L'écologie routière : un concept en émergence


Jean-François Dubois

Pratiquée depuis des décennies en Europe, l'écologie routière fait appel à l'innovation des concepteurs de projets routiers afin d'intégrer la dimension environnementale dès l'étape de la planification.

Comme on le sait, les routes sont à la base de l'économie d'une société. Qui dit : pas de route, dit pas de transport de personnes ni de marchandises. Bien souvent, les axes routiers ont été développés en tenant compte d'abord du contrôle des coûts et ce, au détriment de l'environnement. Avec l'accroissement de la population et la multiplication des routes, il devient opportun de s'arrêter et de prendre le temps de réfléchir sur la façon d'utiliser les terres afin de préserver un équilibre entre la nature et l'homme.
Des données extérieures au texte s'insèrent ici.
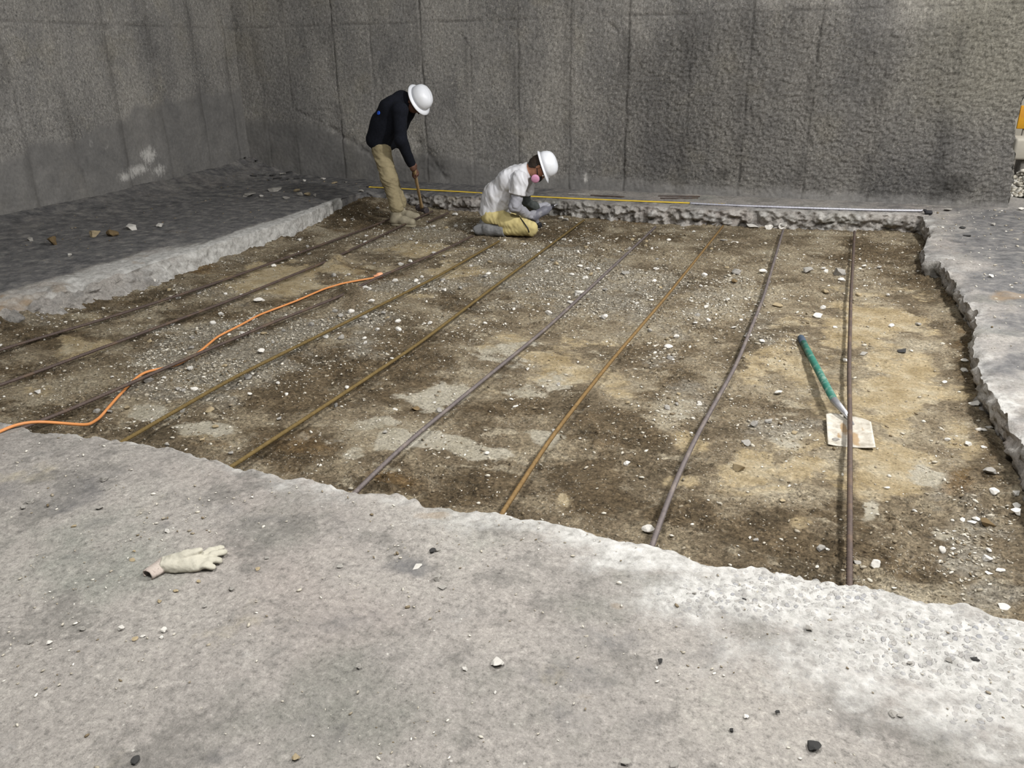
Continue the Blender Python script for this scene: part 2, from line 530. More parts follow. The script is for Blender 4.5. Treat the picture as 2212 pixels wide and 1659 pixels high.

Plusieurs régions de la planète sont désormais confrontées à des problèmes de sécurité routière dûs aux animaux traversant la chaussée. Au Québec, certaines régions sont aux prises avec un problème assez sérieux de collision avec la grande faune (chevreuils, orignaux, etc.). Prenons le cas, par exemple, des routes 169 et 175 qui traversent la réserve faunique des Laurentides. De nombreuses collisions avec des orignaux sont répertoriées à chaque année. Ceci constitue donc un problème de sécurité majeur puisqu'une collision avec un orignal entraîne souvent des blessures sérieuses aux occupants du véhicule et parfois même la mort. Une analyse de la problématique a permis d'identifier que le sel de déglaçage épandu sur la route l'hiver attire les orignaux. Des mesures de diversion (mares salines artificielles) ont été immédiatement adoptées afin d'éloigner les orignaux de la route. D'autres régions du Québec éprouvent également des difficultés de cohabitation avec la grande faune comme par exemple en Estrie où l'on retrouve la plus grande concentration de cerfs de Virginie. Bien que moins graves, les accidents impliquant un chevreuil sont si fréquents et si dispersés sur le territoire que cela constitue un défi en soi de trouver des solutions efficaces. Ces collisions avec la grande faune représentent l'effet le plus tangible, mais il existe bien d'autres facettes environnementales se trouvant affectées par l'activité de l'homme.

La détérioration des habitats fauniques et des espèces y habitant préoccupe donc de plus en plus les intervenants concernés. À cet effet, la première édition de la Northeast Transportation and Wildlife Conference tenue au Vermont les 13 et 14 septembre dernier regroupait pas moins d'une centaine de personnes évoluant dans les domaines du transport, de l'environnement, de la protection de l'environnement et de la protection de la faune. Les participants, venus de tous les états du nord-est des États-Unis et même du Québec et de l'Ontario, ont échangé sur les efforts entamés dans le passé et surtout sur les objectifs à atteindre en terme de déploiement de moyens de mitigation sur les routes existantes comme sur les projets à venir. Il en ressort qu'une stratégie régionale de concertation, d'éducation et de diffusion de l'information devrait être mise sur pied afin d'insuffler une volonté sociale et politique dans le but d'intégrer une "culture écologique" à tous les niveaux de décision et de planification de projets routiers.

À l'heure actuelle et compte tenu du contexte économique que l'on retrouve au Québec, il peut sembler superflu d'investir sur des moyens de mitigation dans un souci de protection de l'environnement, mais il est primordial pour les acteurs du domaine de tenter de renverser la vapeur et de démontrer à la population que le retour sur l'investissement, en terme de sécurité et d'économie sociale, en vaut la peine.

Cet article se voulait un survol des principes et des enjeux de ce concept en émergence qu'est l'écologie routière. Au-delà de l'idéologie, l'écologie routière se concrétise par des dispositifs parfois simples, parfois surprenants, mais assurément ingénieux et qui méritent qu'on s'y attarde. C'est pourquoi, dans un prochain article, je ferai état de ces différents dispositifs qui permettent une meilleure intégration des avancées de l'homme dans la nature.